Scripts that build scenes:
Begin

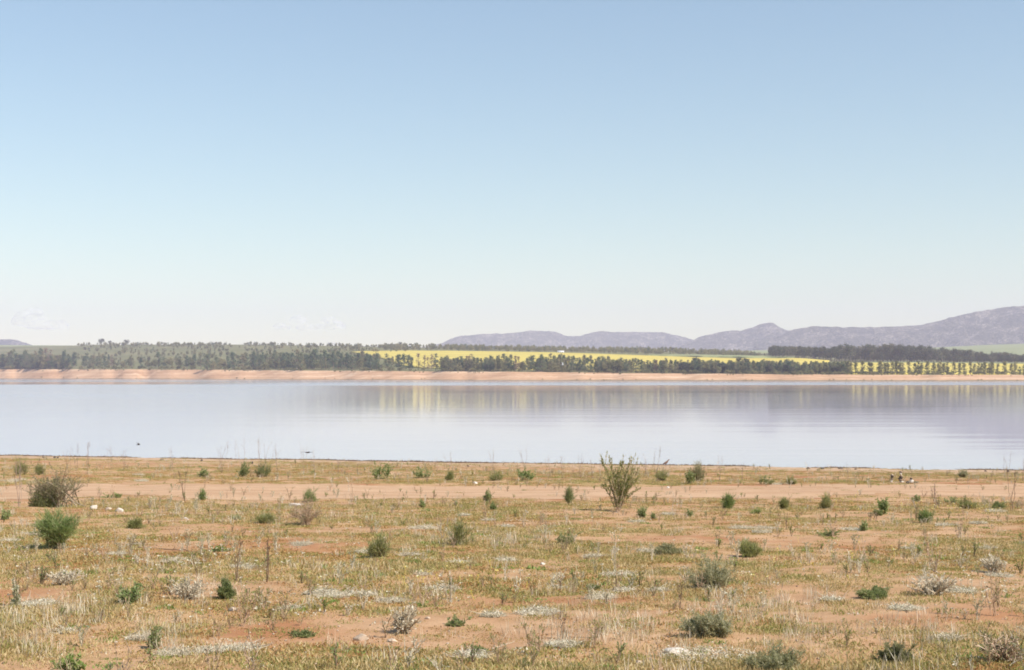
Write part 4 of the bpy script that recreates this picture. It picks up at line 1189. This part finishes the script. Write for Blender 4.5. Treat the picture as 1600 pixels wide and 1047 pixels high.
for k, (dx, dz, w_, h_, mt) in enumerate([(-.10, .03, .14, .09, 'stone_dark'), (.02, .05, .18, .11, 'stone_white'), (.16, .02, .20, .06, 'stone_brown'), (.0, .14, .10, .06, 'stone_dark')]):
    o = link(bpy.data.objects.new('stone', rock_mesh(60 + k, w_ / 2, w_ / 2 * .8, h_ / 2 * 1.2, mt, 2)), e); o.location = (dx, 0, dz)

# fallen branches
def branch(pts, r, mat, label, seed, twigs=4):
    rg = np.random.default_rng(seed)
    P = np.array([at(x, y) for x, y in pts]); P[:, 2] += r * 1.2
    base = P[0].copy(); P = P - base
    tt = np.linspace(0, 1, 14); src = np.linspace(0, 1, len(P))
    path = np.stack([np.interp(tt, src, P[:, k]) for k in range(3)], 1) + rg.normal(size=(14, 3)) * np.array([.008, .02, .004])
    g = Geo(); tubes(g, path[None], r, r * .4, 5, np.array([.5]))
    B = side_twigs(rg, path[None], twigs, .22, .2, .7); B[:, :, 2] = np.maximum(B[:, :, 2], P[:, 2].min()); tubes(g, B, r * .5, r * .2, 4, rg.random(twigs))
    o = link(bpy.data.objects.new('fallen_branch', g.mesh('fallen_branch', mat))); o.location = base
    return tag(o, label, 'branch')
branch([(205, 856), (260, 859), (310, 863), (352, 866)], .007, 'twig_brown', 'thin dark branch lying across the left middle grass', 1)
branch([(1602, 1026), (1590, 1034), (1578, 1046)], .012, 'twig_pale', 'thick pale dead branch in the bottom right corner', 2, 5)
branch([(768, 1016), (780, 1012), (792, 1008)], .005, 'twig_pale', 'pale twig on the sand at bottom centre', 3)
branch([(1455, 890), (1462, 895), (1468, 898)], .006, 'twig_pale', 'short pale stick above the pale dry brush heap', 4, 1)
branch([(545, 906), (556, 912), (560, 913)], .005, 'twig_pale', 'short pale twig in the middle grass', 5, 1)
branch([(145, 963), (160, 964), (172, 966)], .006, 'twig_brown', 'short dark stick on red soil in the left foreground', 6, 1)

# ------------------------------------------------------------------ birds (each body one continuous mesh)
plain_mat('bird_brown', (.20, .12, .09), .7, .2, 30); plain_mat('bird_dark', (.06, .05, .045), .7, .2, 30); plain_mat('bird_white', (.80, .79, .77), .7, .05, 30); plain_mat('bird_leg', (.35, .12, .08))
def skin_bird(name, verts, edges, radii, loc, mat, label, rotz=0, scale=1.0):
    me = bpy.data.meshes.new(name); me.from_pydata(verts, edges, [])
    o = link(bpy.data.objects.new(name, me)); o.location = loc; o.rotation_euler = (0, 0, rotz); o.scale = (scale,) * 3
    md = o.modifiers.new('skin', 'SKIN'); md.use_smooth_shade = True
    for v, r_ in zip(me.skin_vertices[0].data, radii): v.radius = r_ if isinstance(r_, tuple) else (r_, r_)
    me.skin_vertices[0].data[0].use_root = True
    sb = o.modifiers.new('sub', 'SUBSURF'); sb.levels = 1; sb.render_levels = 1
    me.materials.append(MAT[mat])
    return tag(o, label, 'bird')
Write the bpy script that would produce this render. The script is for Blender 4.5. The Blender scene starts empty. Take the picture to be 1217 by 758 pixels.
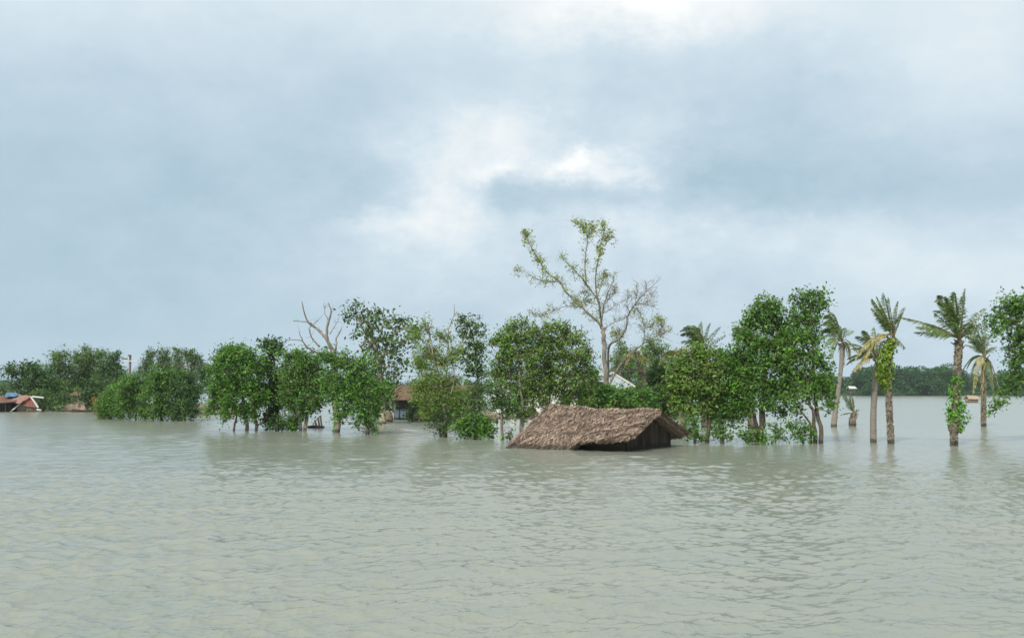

End

EXERCISE DESCRIPTION – Starting at the first line of the entries, restate word for word everything through the line that holds "o = link(bpy.data.objects.new('stone', rock_mesh(60", both ends included, but omit any pictures.

THE RESPONSE –
Write part 4 of the bpy script that recreates this picture. It picks up at line 1189. This part finishes the script. Write for Blender 4.5. Treat the picture as 1600 pixels wide and 1047 pixels high.
for k, (dx, dz, w_, h_, mt) in enumerate([(-.10, .03, .14, .09, 'stone_dark'), (.02, .05, .18, .11, 'stone_white'), (.16, .02, .20, .06, 'stone_brown'), (.0, .14, .10, .06, 'stone_dark')]):
    o = link(bpy.data.objects.new('stone', rock_mesh(60 + k, w_ / 2, w_ / 2 * .8, h_ / 2 * 1.2, mt, 2)), e); o.location = (dx, 0, dz)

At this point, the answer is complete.